Voedsel wordt op kleinere stukken landbouwgrond verbouwd. Daarnaast zijn de kleine moestuinen, waarover nagenoeg alle plattelanders beschikken, intensief bebouwd met voedselgewassen, vooral voor eigen consumptie. Het is het enige stuk land en arbeid waarin men echt vrijheid ervaart. Een deel van het (kleinschalige) aanbod op de markt komt van deze moestuinen. Op de markt ligt het overschot van deze productie.
De erfenis van de Sovjet-Unie, en de politieke economie
Belangrijker: de erfenis van de Sovjet-Unie en de politieke economie maken het de Tadzjiekse boeren nog altijd moeilijk om succesvol voedselgewassen te verbouwen. Katoen lijkt dan ineens weer een realistische optie, ook al ontvangt men geen eerlijke prijs.

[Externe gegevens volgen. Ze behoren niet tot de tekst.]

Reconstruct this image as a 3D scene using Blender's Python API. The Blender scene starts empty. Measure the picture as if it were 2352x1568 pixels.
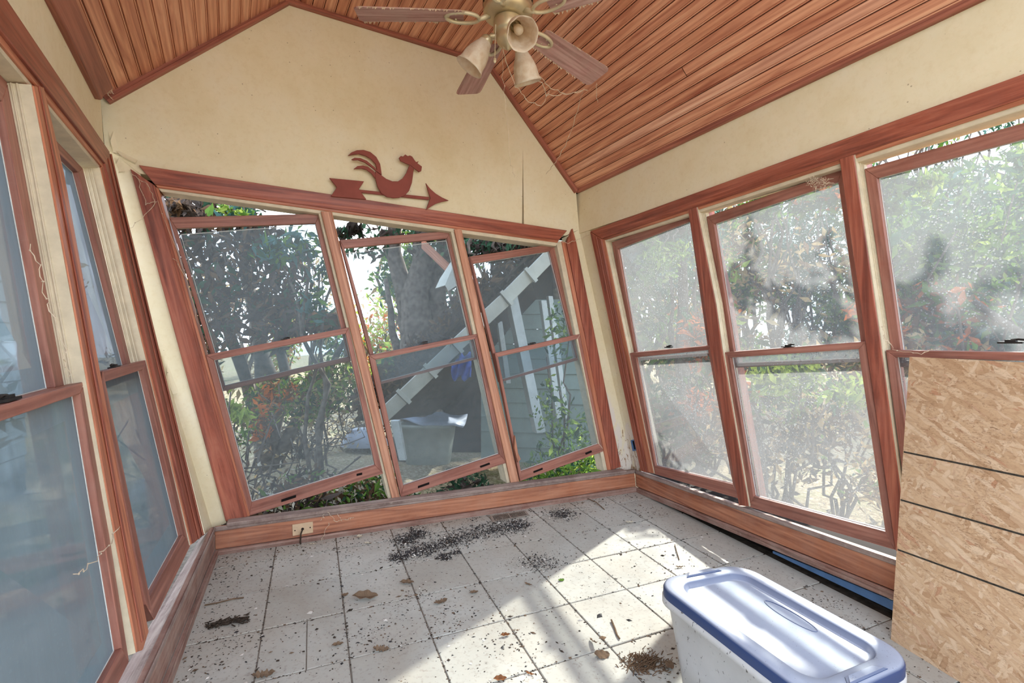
import bpy, bmesh, math, random
import numpy as np
from mathutils import Vector, Matrix
random.seed(7); RNG = np.random.default_rng(7)
C = bpy.context.scene.collection
# ------------------------------------------------------------------ camera, sky, sun, exposure
F = 1120.0; H = 1.2
CAM = np.array([0, 0, H])
cam = bpy.data.cameras.new('camera'); camo = bpy.data.objects.new('camera', cam); C.objects.link(camo)
camo.location = (0, 0, H); camo.rotation_euler = (math.pi/2, 0, 0)
cam.sensor_width = 36; cam.lens = F/2352*36; cam.clip_start = .02; cam.clip_end = 300
bpy.context.scene.camera = camo
sc = bpy.context.scene
sc.view_settings.view_transform = 'Standard'; sc.view_settings.look = 'None'
sc.view_settings.gamma = 1; sc.view_settings.use_curve_mapping = False
sc.view_settings.exposure = 2.0
sc.cycles.max_bounces = 12; sc.cycles.diffuse_bounces = 6; sc.cycles.transparent_max_bounces = 24
sc.cycles.sample_clamp_indirect = 6
SKY_STRENGTH = 1.35; SUN_STRENGTH = 5.0
TOSUN = np.array([.796, 1.170, 1.03])
w = bpy.data.worlds.new('sky'); sc.world = w; w.use_nodes = True
nt = w.node_tree; bg = nt.nodes['Background']; bg.inputs['Strength'].default_value = SKY_STRENGTH
tc = nt.nodes.new('ShaderNodeTexCoord'); sep = nt.nodes.new('ShaderNodeSeparateXYZ')
ramp = nt.nodes.new('ShaderNodeValToRGB'); ramp.color_ramp.elements[0].color = (.60, .69, .79, 1)
ramp.color_ramp.elements[1].color = (.52, .66, .88, 1); ramp.color_ramp.elements[1].position = .75
noi = nt.nodes.new('ShaderNodeTexNoise'); noi.inputs['Scale'].default_value = 3.2; noi.inputs['Detail'].default_value = 8
cr = nt.nodes.new('ShaderNodeValToRGB'); cr.color_ramp.elements[0].position = .48; cr.color_ramp.elements[1].position = .74
mx = nt.nodes.new('ShaderNodeMix'); mx.data_type = 'RGBA'; mx.inputs[7].default_value = (.92, .93, .96, 1)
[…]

Nagenoeg alle boeren willen wel diversifiëren, maar zijn beperkt in hun middelen. De markt van zaden en andere benodigdheden fungeert gebrekkig en sommige boeren missen de kennis om succesvol op grotere schaal verschillende gewassen te verbouwen. Ook mechanisatie is een probleem: combines en tractoren zijn voor veel boeren te duur. Huur is dan de enige oplossing, maar vaker maakt men gebruik van sterk verouderde machines, die nog uit de Sovjettijd stammen.
Dat laatste raakt aan een ander belangrijk punt: de infrastructuur op het platteland is sinds het uiteenvallen van de Sovjet-Unie enorm verslechterd. Wegen zijn niet goed onderhouden. Boeren beschikken niet over tractoren, vrachtwagens of geschikte auto’s om hun oogst naar de markt te brengen, wat in hoogzomer (met temperaturen over de 40oC) betekent dat gewassen snel vergaan en niet meer te verkopen zijn. Op sommige plekken wordt de markt gedomineerd door enkele grote spelers en vaak ontberen de boeren de kennis en inzichten in marktontwikkelingen. Zij kunnen hierdoor onvoldoende profijt trekken uit de handel.
Structurele verandering? Volledige eigendomsrechten
Het is cruciaal om te erkennen dat eigendomsrechten niet volledig zijn wanneer een boer niet het recht heeft zelf over zijn productie te beslissen. Boeren moeten de vrijheid krijgen om te produceren, hun productie te vermarkten, en eventueel hun productie (zelf) te verwerken. Bovenal moeten zij een eerlijke prijs krijgen voor hun productie, of dit nu katoen of een voedselgewas betreft. Alleen dan, en wanneer ‘the freedom to farm’ bewerkstelligd wordt en de infrastructuur op het platteland verbetert, kan de voedselzekerheid in Tadzjikistan toenemen en kan de landbouw een fatsoenlijk inkomen opleveren voor de mensen op het platteland.